Records:
- - - - -

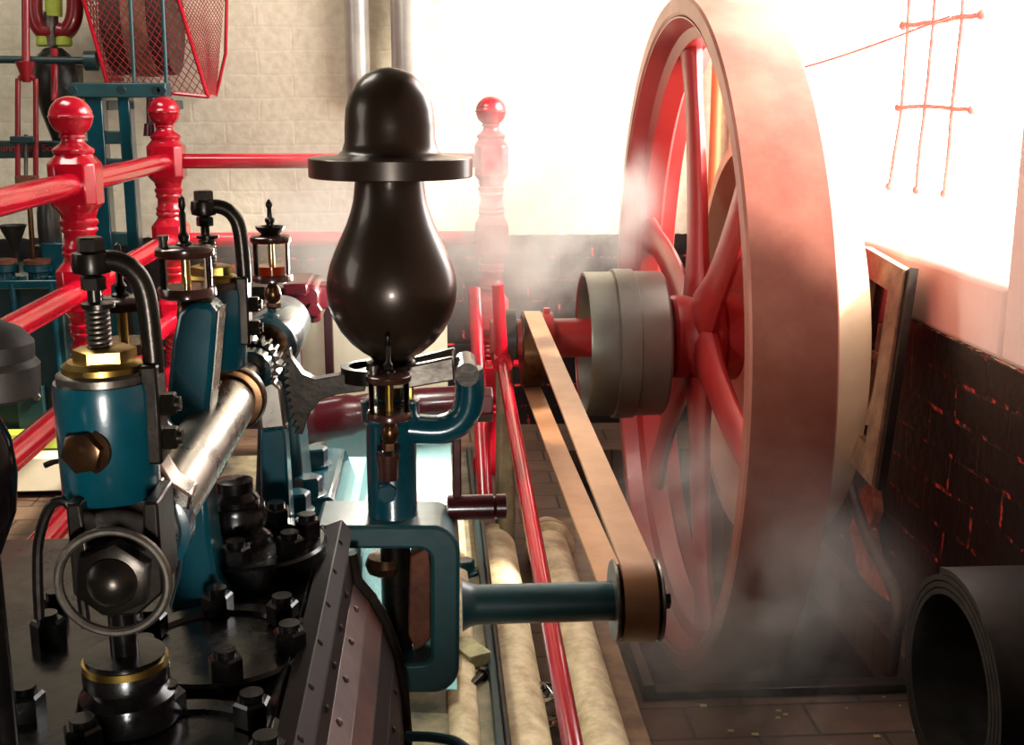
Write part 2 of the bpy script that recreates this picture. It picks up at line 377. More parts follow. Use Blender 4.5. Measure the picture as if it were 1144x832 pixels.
bp = thing('belt_pulley', 'pale smooth drive pulley on the shaft between flywheel and wall', 'pulley', (.87, CY, CZ))
obj('rim', MB().lathe([(.5, 0), (.5, .166), (.47, .166), (.47, .1), (.47, 0)], (.776, CY, CZ), (1, 0, 0), 120, closed=True), 'pulley_face', bp)
obj('web', MB().annulus((.86, CY, CZ), (1, 0, 0), .05, .475, .02, 64), 'wheel_red', bp)
cs = thing('crankshaft', 'red crankshaft carrying the flywheel and stepped drum', 'shaft', (.4, CY, CZ - .02))
CZS = CZ - .02
obj('axle', MB().cyl((.14, CY, CZ), (.985, CY, CZ), .05, seg=32), 'wheel_red', cs)
obj('keyed_collar', MB().annulus((.268, CY, CZ), (1, 0, 0), .049, .066, .03, 32).box(.275, .29, CY - .01, CY + .01, CZ + .06, CZ + .078), 'wheel_red', cs)
dr = thing('stepped_drum', 'grey stepped belt drum with red hollow end beside the flywheel', 'drum', (.48, CY, CZ))
D0 = A(651, 388, 3.0).x
obj('drum_shell', MB().lathe([(.176, 0), (.1815, 0), (.183, .006), (.183, .07), (.19, .073), (.19, .122), (.184, .125), (.184, .193), (.18, .199), (.05, .199), (.05, .185), (.172, .185), (.172, .01)], (D0, CY, CZ - .016), (1, 0, 0), 96, closed=True), 'drum_grey', dr, ang=25)
obj('drum_disc', MB().annulus((D0 + .075, CY, CZ - .016), (1, 0, 0), .036, .173, .015, 64).annulus((D0 + .001, CY, CZ - .016), (1, 0, 0), .1735, .1765, .07, 96), 'wheel_red', dr, label='red inner web of the drum')
# pulley for the governor belt and the main bearing
BX = .246
bz0, br0 = .552, .093
gp = thing('belt_sheave', 'dark brass sheave on the crankshaft carrying the tan belt', 'pulley', (BX, CY, bz0))
obj('sheave', MB().lathe([(.05, -.028), (br0, -.028), (br0, .028), (.05, .028)], (BX, CY, bz0), (1, 0, 0), 64), 'bronze', gp, bevel=.003)
mbx = .168
mbg = thing('shaft_bearing', 'dark iron pedestal bearing holding the crankshaft behind the belt', 'bearing', (mbx, CY, 0))
obj('pedestal', MB().prism([(mbx - .01, CY - .10, 0), (mbx - .01, CY + .16, 0), (mbx - .01, CY + .07, CZ - .05), (mbx - .01, CY - .05, CZ - .05)], (.04, 0, 0)), 'bed', mbg, bevel=.01)
obj('bearing_cap', MB().lathe([(.055, 0), (.075, .004), (.075, .046), (.055, .05)], (mbx - .012, CY, CZ), (1, 0, 0), 40), 'dark_pipe', mbg)
# belt: far sheave to governor pulley
GY, GZ, GX = 1.45, .543, .255       # governor pulley
gr = .047
def belt():
    c1, r1, c2, r2 = (CY, bz0), br0 + .003, (GY, GZ), gr + .003
    pts = []
    for k in range(25):
        a_ = -PI / 2 + PI * k / 24; pts.append((c1[0] + r1 * math.cos(a_), c1[1] + r1 * math.sin(a_), BX))
    for k in range(1, 12): pts.append((c1[0] + (c2[0] - c1[0]) * k / 12, c1[1] + r1 + (c2[1] + r2 - c1[1] - r1) * k / 12, BX + (GX - BX) * k / 12))
    for k in range(25):
        a_ = PI / 2 + PI * k / 24; pts.append((c2[0] + r2 * math.cos(a_), c2[1] + r2 * math.sin(a_), GX))
    for k in range(1, 12):
        t = 1 - k / 12; pts.append((c1[0] + (c2[0] - c1[0]) * t, c1[1] - r1 + (c2[1] - r2 - c1[1] + r1) * t - .006 * math.sin(PI * t), BX + (GX - BX) * t))
    mb = MB(); hw, th = .0215, .003; n = len(pts); rings = []
    for i in range(n):
        tn = Vector((0, pts[(i + 1) % n][0] - pts[i - 1][0], pts[(i + 1) % n][1] - pts[i - 1][1])).normalized()
        nn = Vector((0, -tn.z, tn.y)); c = Vector((pts[i][2], pts[i][0], pts[i][1]))
        rings.append([mb.bm.verts.new(c + Vector((sx * hw, 0, 0)) + nn * sn * th) for sx, sn in ((-1, -1), (1, -1), (1, 1), (-1, 1))])
    for i in range(n):
        p_, q_ = rings[i], rings[(i + 1) % n]
        for k in range(4): mb.bm.faces.new((p_[k], p_[(k + 1) % 4], q_[(k + 1) % 4], q_[k]))
    return mb
tag(obj('drive_belt', belt(), 'belt', ang=40), 'long flat tan leather belt running from the crankshaft to the governor pulley', 'belt')

# ================================================================== GOVERNOR
GAX = -.05                      # spindle axis
gv = thing('governor', 'shiny black pear weighted governor under a domed brim, on a teal bracket', 'governor', (GAX, GY, .45))
def gz(y): return A(437, y, GY).z
k0 = SC(437, 250, GY)
dome = [(0, 75), (14, 77), (26, 83), (37, 94), (44, 107), (48, 122), (49.5, 140), (50, 158), (53, 168), (60, 173), (72, 174.5), (89.5, 175.5), (90.5, 176.5), (90.5, 196), (89.5, 197.2), (60, 198), (38, 199)]
obj('brim_dome', MB().lathe([(x * k0, gz(y)) for x, y in dome], (GAX + .001, GY, 0), (0, 0, 1), 96), 'black_gloss', gv, ang=40)
pear = [(37, 196), (38.5, 205), (39.5, 215), (41, 225), (44, 236), (49, 250), (56, 265), (63, 280), (69, 295), (72.5, 310), (73.5, 322), (72, 338), (67, 353), (59, 368), (48, 381), (36, 391), (26, 397), (22, 402), (0, 402)]
obj('counterweight', MB().lathe([(x * k0, gz(y)) for x, y in pear], (GAX - .001, GY, 0), (0, 0, 1), 96), 'black_gloss', gv, ang=60)
obj('spindle', MB().cyl((GAX - .004, GY, .44), (GAX - .004, GY, gz(400)), .019, seg=24), 'gun_metal', gv)
obj('spindle_collar', MB().lathe([(.02, 0), (.03, .003), (.03, .016), (.022, .02)], (GAX - .004, GY, gz(418)), (0, 0, 1), 32), 'gun_metal', gv)
# teal column, top ring, side arm
def G(x, y, dy=0): return A(x, y, GY + dy)
ct, cb = G(437, 462).z, G(437, 585).z
obj('column', MB().lathe([(.05, cb - .01), (.036, cb + .004), (.031, cb + .016), (.031, ct - .01), (.036, ct - .006), (.036, ct + .018), (.03, ct + .022)], (GAX - .006, GY, 0), (0, 0, 1), 8 * 6), 'teal', gv)
pa = [G(455, 478), G(490, 480), G(511, 472), G(522, 456), G(525, 435), G(523, 412)]
obj('side_arm', MB().tube(bez(pa, 6), .0185, 16, flat=(1.0, 1.2), up=(0, 0, 1)), 'teal', gv)
pv = G(521, 411)
obj('pivot_pin', MB().cyl(pv + Vector((0, -.035, 0)), pv + Vector((0, .04, 0)), .0135, ch=.002).cyl(pv + Vector((0, -.038, 0)), pv + Vector((0, -.03, 0)), .0145), 'gun_metal', gv)
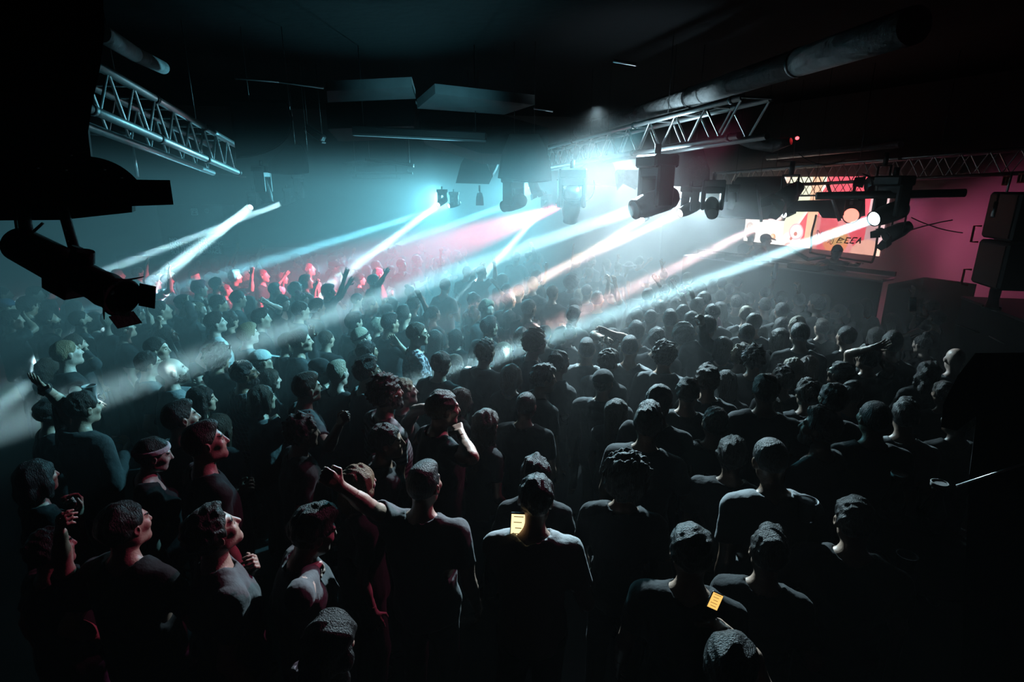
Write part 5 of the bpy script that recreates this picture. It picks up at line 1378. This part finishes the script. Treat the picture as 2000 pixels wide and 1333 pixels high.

- - - - -

• Exercise: Give an exact copy of the material, leaving out every picture.

• Solution:
Write part 2 of the bpy script that recreates this picture. It picks up at line 377. More parts follow. Use Blender 4.5. Measure the picture as if it were 1144x832 pixels.
bp = thing('belt_pulley', 'pale smooth drive pulley on the shaft between flywheel and wall', 'pulley', (.87, CY, CZ))
obj('rim', MB().lathe([(.5, 0), (.5, .166), (.47, .166), (.47, .1), (.47, 0)], (.776, CY, CZ), (1, 0, 0), 120, closed=True), 'pulley_face', bp)
obj('web', MB().annulus((.86, CY, CZ), (1, 0, 0), .05, .475, .02, 64), 'wheel_red', bp)
cs = thing('crankshaft', 'red crankshaft carrying the flywheel and stepped drum', 'shaft', (.4, CY, CZ - .02))
CZS = CZ - .02
obj('axle', MB().cyl((.14, CY, CZ), (.985, CY, CZ), .05, seg=32), 'wheel_red', cs)
obj('keyed_collar', MB().annulus((.268, CY, CZ), (1, 0, 0), .049, .066, .03, 32).box(.275, .29, CY - .01, CY + .01, CZ + .06, CZ + .078), 'wheel_red', cs)
dr = thing('stepped_drum', 'grey stepped belt drum with red hollow end beside the flywheel', 'drum', (.48, CY, CZ))
D0 = A(651, 388, 3.0).x
obj('drum_shell', MB().lathe([(.176, 0), (.1815, 0), (.183, .006), (.183, .07), (.19, .073), (.19, .122), (.184, .125), (.184, .193), (.18, .199), (.05, .199), (.05, .185), (.172, .185), (.172, .01)], (D0, CY, CZ - .016), (1, 0, 0), 96, closed=True), 'drum_grey', dr, ang=25)
obj('drum_disc', MB().annulus((D0 + .075, CY, CZ - .016), (1, 0, 0), .036, .173, .015, 64).annulus((D0 + .001, CY, CZ - .016), (1, 0, 0), .1735, .1765, .07, 96), 'wheel_red', dr, label='red inner web of the drum')
# pulley for the governor belt and the main bearing
BX = .246
bz0, br0 = .552, .093
gp = thing('belt_sheave', 'dark brass sheave on the crankshaft carrying the tan belt', 'pulley', (BX, CY, bz0))
obj('sheave', MB().lathe([(.05, -.028), (br0, -.028), (br0, .028), (.05, .028)], (BX, CY, bz0), (1, 0, 0), 64), 'bronze', gp, bevel=.003)
mbx = .168
mbg = thing('shaft_bearing', 'dark iron pedestal bearing holding the crankshaft behind the belt', 'bearing', (mbx, CY, 0))
obj('pedestal', MB().prism([(mbx - .01, CY - .10, 0), (mbx - .01, CY + .16, 0), (mbx - .01, CY + .07, CZ - .05), (mbx - .01, CY - .05, CZ - .05)], (.04, 0, 0)), 'bed', mbg, bevel=.01)
obj('bearing_cap', MB().lathe([(.055, 0), (.075, .004), (.075, .046), (.055, .05)], (mbx - .012, CY, CZ), (1, 0, 0), 40), 'dark_pipe', mbg)
# belt: far sheave to governor pulley
GY, GZ, GX = 1.45, .543, .255       # governor pulley
gr = .047
def belt():
    c1, r1, c2, r2 = (CY, bz0), br0 + .003, (GY, GZ), gr + .003
    pts = []
    for k in range(25):
        a_ = -PI / 2 + PI * k / 24; pts.append((c1[0] + r1 * math.cos(a_), c1[1] + r1 * math.sin(a_), BX))
    for k in range(1, 12): pts.append((c1[0] + (c2[0] - c1[0]) * k / 12, c1[1] + r1 + (c2[1] + r2 - c1[1] - r1) * k / 12, BX + (GX - BX) * k / 12))
    for k in range(25):
        a_ = PI / 2 + PI * k / 24; pts.append((c2[0] + r2 * math.cos(a_), c2[1] + r2 * math.sin(a_), GX))
    for k in range(1, 12):
        t = 1 - k / 12; pts.append((c1[0] + (c2[0] - c1[0]) * t, c1[1] - r1 + (c2[1] - r2 - c1[1] + r1) * t - .006 * math.sin(PI * t), BX + (GX - BX) * t))
    mb = MB(); hw, th = .0215, .003; n = len(pts); rings = []
    for i in range(n):
        tn = Vector((0, pts[(i + 1) % n][0] - pts[i - 1][0], pts[(i + 1) % n][1] - pts[i - 1][1])).normalized()
        nn = Vector((0, -tn.z, tn.y)); c = Vector((pts[i][2], pts[i][0], pts[i][1]))
        rings.append([mb.bm.verts.new(c + Vector((sx * hw, 0, 0)) + nn * sn * th) for sx, sn in ((-1, -1), (1, -1), (1, 1), (-1, 1))])
    for i in range(n):
        p_, q_ = rings[i], rings[(i + 1) % n]
        for k in range(4): mb.bm.faces.new((p_[k], p_[(k + 1) % 4], q_[(k + 1) % 4], q_[k]))
    return mb
tag(obj('drive_belt', belt(), 'belt', ang=40), 'long flat tan leather belt running from the crankshaft to the governor pulley', 'belt')

# ================================================================== GOVERNOR
GAX = -.05                      # spindle axis
gv = thing('governor', 'shiny black pear weighted governor under a domed brim, on a teal bracket', 'governor', (GAX, GY, .45))
def gz(y): return A(437, y, GY).z
k0 = SC(437, 250, GY)
dome = [(0, 75), (14, 77), (26, 83), (37, 94), (44, 107), (48, 122), (49.5, 140), (50, 158), (53, 168), (60, 173), (72, 174.5), (89.5, 175.5), (90.5, 176.5), (90.5, 196), (89.5, 197.2), (60, 198), (38, 199)]
obj('brim_dome', MB().lathe([(x * k0, gz(y)) for x, y in dome], (GAX + .001, GY, 0), (0, 0, 1), 96), 'black_gloss', gv, ang=40)
pear = [(37, 196), (38.5, 205), (39.5, 215), (41, 225), (44, 236), (49, 250), (56, 265), (63, 280), (69, 295), (72.5, 310), (73.5, 322), (72, 338), (67, 353), (59, 368), (48, 381), (36, 391), (26, 397), (22, 402), (0, 402)]
obj('counterweight', MB().lathe([(x * k0, gz(y)) for x, y in pear], (GAX - .001, GY, 0), (0, 0, 1), 96), 'black_gloss', gv, ang=60)
obj('spindle', MB().cyl((GAX - .004, GY, .44), (GAX - .004, GY, gz(400)), .019, seg=24), 'gun_metal', gv)
obj('spindle_collar', MB().lathe([(.02, 0), (.03, .003), (.03, .016), (.022, .02)], (GAX - .004, GY, gz(418)), (0, 0, 1), 32), 'gun_metal', gv)
# teal column, top ring, side arm
def G(x, y, dy=0): return A(x, y, GY + dy)
ct, cb = G(437, 462).z, G(437, 585).z
obj('column', MB().lathe([(.05, cb - .01), (.036, cb + .004), (.031, cb + .016), (.031, ct - .01), (.036, ct - .006), (.036, ct + .018), (.03, ct + .022)], (GAX - .006, GY, 0), (0, 0, 1), 8 * 6), 'teal', gv)
pa = [G(455, 478), G(490, 480), G(511, 472), G(522, 456), G(525, 435), G(523, 412)]
obj('side_arm', MB().tube(bez(pa, 6), .0185, 16, flat=(1.0, 1.2), up=(0, 0, 1)), 'teal', gv)
pv = G(521, 411)
obj('pivot_pin', MB().cyl(pv + Vector((0, -.035, 0)), pv + Vector((0, .04, 0)), .0135, ch=.002).cyl(pv + Vector((0, -.038, 0)), pv + Vector((0, -.03, 0)), .0145), 'gun_metal', gv)
Write part 5 of the bpy script that recreates this picture. It picks up at line 1378. This part finishes the script. Treat the picture as 2000 pixels wide and 1333 pixels high.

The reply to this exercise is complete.